Aha! And it looks like things won’t be much different for the Swissy this week given that we only have Switzerland’s trade balance report for November on tap. Tomorrow at 7:15 am GMT, the market is expecting to see that exports outpaced imports by 1.88 billion CHF.

A better-than-expected figure will most probably be bullish for the currency. However, take note that the SNB isn’t a big fan of a strong Swissy. With EUR/CHF chillin’ at its all-time lows, it might be wise to keep in mind that the central bank could return to its old habit of intervening in the currency market.

So y’all be careful, ayt?

Aha! It looks like Santa came early for the Swissy this year.

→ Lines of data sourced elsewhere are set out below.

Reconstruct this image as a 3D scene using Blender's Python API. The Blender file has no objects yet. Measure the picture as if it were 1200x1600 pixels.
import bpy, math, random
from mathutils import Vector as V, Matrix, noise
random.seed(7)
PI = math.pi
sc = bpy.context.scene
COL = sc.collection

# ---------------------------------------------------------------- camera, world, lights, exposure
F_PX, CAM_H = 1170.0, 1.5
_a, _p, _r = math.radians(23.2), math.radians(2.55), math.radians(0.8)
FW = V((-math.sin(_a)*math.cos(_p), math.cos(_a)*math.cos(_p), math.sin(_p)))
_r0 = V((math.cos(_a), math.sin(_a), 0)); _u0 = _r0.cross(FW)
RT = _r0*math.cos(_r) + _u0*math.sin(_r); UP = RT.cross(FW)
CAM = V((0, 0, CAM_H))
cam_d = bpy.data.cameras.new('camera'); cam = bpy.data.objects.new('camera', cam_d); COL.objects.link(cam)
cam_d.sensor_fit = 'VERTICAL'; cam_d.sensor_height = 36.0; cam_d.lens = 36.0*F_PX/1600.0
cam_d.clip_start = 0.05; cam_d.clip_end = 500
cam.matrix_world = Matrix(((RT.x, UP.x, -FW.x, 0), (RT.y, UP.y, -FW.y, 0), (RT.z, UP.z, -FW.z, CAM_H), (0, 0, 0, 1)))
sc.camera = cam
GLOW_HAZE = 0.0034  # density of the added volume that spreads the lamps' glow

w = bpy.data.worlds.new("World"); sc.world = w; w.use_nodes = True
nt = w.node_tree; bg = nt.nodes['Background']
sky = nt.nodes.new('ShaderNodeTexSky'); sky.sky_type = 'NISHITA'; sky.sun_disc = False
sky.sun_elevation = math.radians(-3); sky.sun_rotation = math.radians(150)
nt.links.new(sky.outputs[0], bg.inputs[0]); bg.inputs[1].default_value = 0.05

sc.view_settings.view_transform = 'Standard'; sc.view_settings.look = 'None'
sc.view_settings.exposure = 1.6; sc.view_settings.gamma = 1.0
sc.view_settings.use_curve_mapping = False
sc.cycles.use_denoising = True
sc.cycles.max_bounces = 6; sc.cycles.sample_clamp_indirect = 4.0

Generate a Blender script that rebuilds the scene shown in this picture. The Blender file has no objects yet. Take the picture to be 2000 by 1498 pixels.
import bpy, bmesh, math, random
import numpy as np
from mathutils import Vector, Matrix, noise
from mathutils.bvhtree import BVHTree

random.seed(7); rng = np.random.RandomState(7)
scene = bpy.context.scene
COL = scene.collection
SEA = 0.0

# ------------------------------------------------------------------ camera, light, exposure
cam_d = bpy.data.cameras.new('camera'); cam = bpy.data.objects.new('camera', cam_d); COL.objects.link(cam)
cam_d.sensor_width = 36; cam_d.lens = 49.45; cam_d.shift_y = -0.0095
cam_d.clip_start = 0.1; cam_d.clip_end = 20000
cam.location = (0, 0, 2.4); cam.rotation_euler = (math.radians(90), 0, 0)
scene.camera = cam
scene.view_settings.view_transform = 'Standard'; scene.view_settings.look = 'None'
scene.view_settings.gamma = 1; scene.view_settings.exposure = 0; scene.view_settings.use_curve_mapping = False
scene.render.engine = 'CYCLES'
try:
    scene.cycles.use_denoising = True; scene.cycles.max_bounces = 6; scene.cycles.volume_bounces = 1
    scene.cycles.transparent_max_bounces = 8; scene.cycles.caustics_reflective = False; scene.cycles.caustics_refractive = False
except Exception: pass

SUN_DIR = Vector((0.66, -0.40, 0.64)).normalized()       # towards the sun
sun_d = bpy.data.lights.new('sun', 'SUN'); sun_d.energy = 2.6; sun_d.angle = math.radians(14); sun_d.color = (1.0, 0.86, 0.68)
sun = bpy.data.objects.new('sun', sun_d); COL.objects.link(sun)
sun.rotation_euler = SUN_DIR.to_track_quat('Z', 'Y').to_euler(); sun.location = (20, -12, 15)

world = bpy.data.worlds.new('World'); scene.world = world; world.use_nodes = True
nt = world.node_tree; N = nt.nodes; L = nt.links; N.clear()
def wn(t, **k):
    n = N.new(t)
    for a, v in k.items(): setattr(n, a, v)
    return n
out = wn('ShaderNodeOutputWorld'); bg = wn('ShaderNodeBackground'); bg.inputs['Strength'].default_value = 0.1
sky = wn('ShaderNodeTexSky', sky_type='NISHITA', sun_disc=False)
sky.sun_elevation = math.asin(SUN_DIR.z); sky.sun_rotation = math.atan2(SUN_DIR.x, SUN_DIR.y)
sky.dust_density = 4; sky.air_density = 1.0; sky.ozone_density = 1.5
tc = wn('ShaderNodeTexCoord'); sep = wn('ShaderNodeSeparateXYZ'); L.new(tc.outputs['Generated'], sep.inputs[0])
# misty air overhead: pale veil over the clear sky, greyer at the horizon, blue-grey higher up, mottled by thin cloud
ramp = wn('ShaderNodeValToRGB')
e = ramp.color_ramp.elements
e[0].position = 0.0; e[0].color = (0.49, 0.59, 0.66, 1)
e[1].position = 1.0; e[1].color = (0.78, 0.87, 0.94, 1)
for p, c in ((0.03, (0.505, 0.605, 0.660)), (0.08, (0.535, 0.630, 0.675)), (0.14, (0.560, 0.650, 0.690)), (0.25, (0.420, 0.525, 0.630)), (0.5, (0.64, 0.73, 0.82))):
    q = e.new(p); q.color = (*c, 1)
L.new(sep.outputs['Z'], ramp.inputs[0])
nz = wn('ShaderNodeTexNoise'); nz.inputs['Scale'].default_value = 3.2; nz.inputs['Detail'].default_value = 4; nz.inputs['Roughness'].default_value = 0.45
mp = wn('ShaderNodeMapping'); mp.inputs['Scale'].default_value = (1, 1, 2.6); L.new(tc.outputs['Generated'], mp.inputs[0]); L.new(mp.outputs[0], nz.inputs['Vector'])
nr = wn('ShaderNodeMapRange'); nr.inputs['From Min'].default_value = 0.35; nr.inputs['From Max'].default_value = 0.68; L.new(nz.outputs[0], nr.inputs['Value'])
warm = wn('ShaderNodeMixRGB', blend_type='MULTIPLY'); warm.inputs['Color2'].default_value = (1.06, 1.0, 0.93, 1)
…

It tapped a new all-time high against the euro at 1.2635 before finally ending the day with a 101-pip gain at 1.2666. It was also able to pare the loss it scored against the dollar on Friday when USD/CHF ended yesterday’s trading 47 pips lower at .9649.

Without any debt crisis or fiscal problems to weigh it down unlike the euro and the dollar, it isn’t hard to imagine the Swissy having a pip-filled Christmas. Hmmm, I wonder if today’s trading will be as merry as yesterday for the currency.

If Switzerland’s trade balance report for November shows that exports outpaced imports by more than 1.98 billion CHF, it just may be! So keep tabs on that later at 7:15 am GMT.